Foreigners now need only to have $500,000 deposits in Turkish banks, down from $3 million before while fixed capital investment was reduced from $2 million to $500,000 dollars, the decree published in the Official Gazette said.
Meanwhile individuals can obtain citizenship if they employ 50 people, down from the previous 100, while those who own property worth $250,000 can become Turkish citizens, compared to the previous value necessary of $1 million.
The decree is the latest in a series by Erdogan in what appears to be a bid to prop up the embattled Turkish lira and the economy which slowed down in the second quarter.
Last week, the president ordered that contracts for the sale, rent and leasing of property in or indexed to foreign currencies would not be allowed.
The Turkish currency fell against the US dollar drastically in August after one of the most bitter spats between Ankara and Washington over the detention of an American pastor.
The lira lost nearly a quarter in value against the greenback in August.

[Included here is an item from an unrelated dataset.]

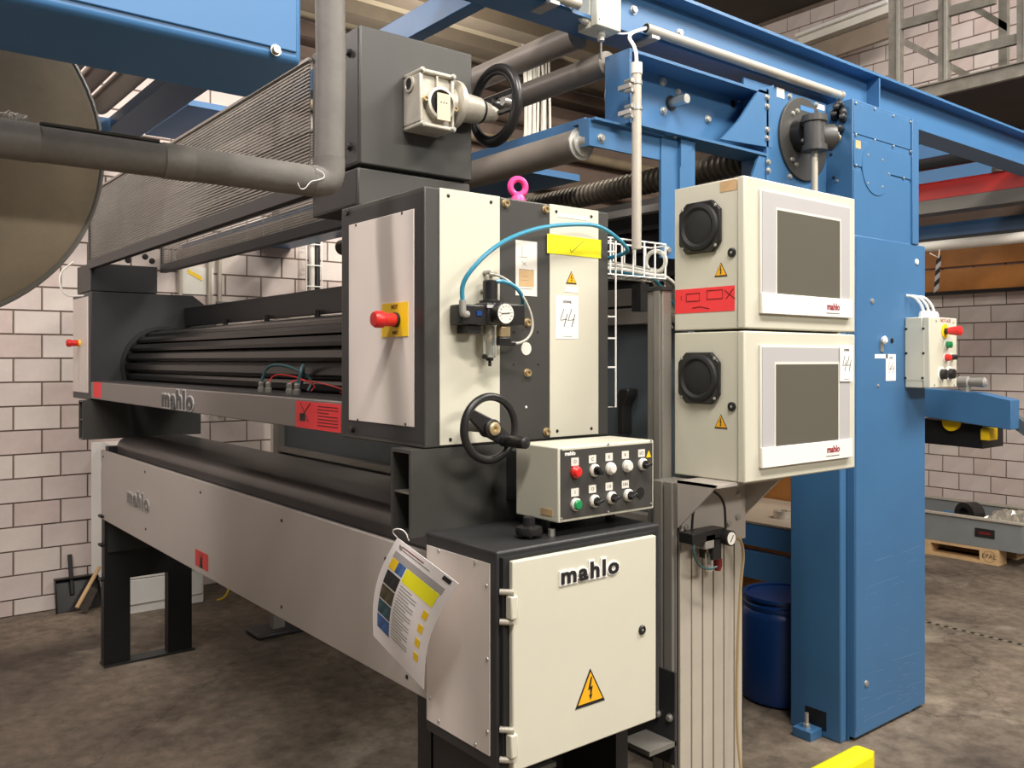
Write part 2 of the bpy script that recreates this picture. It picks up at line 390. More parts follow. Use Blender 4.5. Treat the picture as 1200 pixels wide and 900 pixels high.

But there had been investor concerns over domestic economic policy and Erdogan’s continued opposition to high interest rates, although the central bank aggressively hiked its main policy rate 6.25 percent to 24 percent last week.
Erdogan will later meet with representatives of American companies working in Turkey at 1500 GMT at his presidential palace in Ankara, according to the presidential website.
He will meet with 30 senior executives, according to HaberTurk daily, including representatives from Microsoft and Google.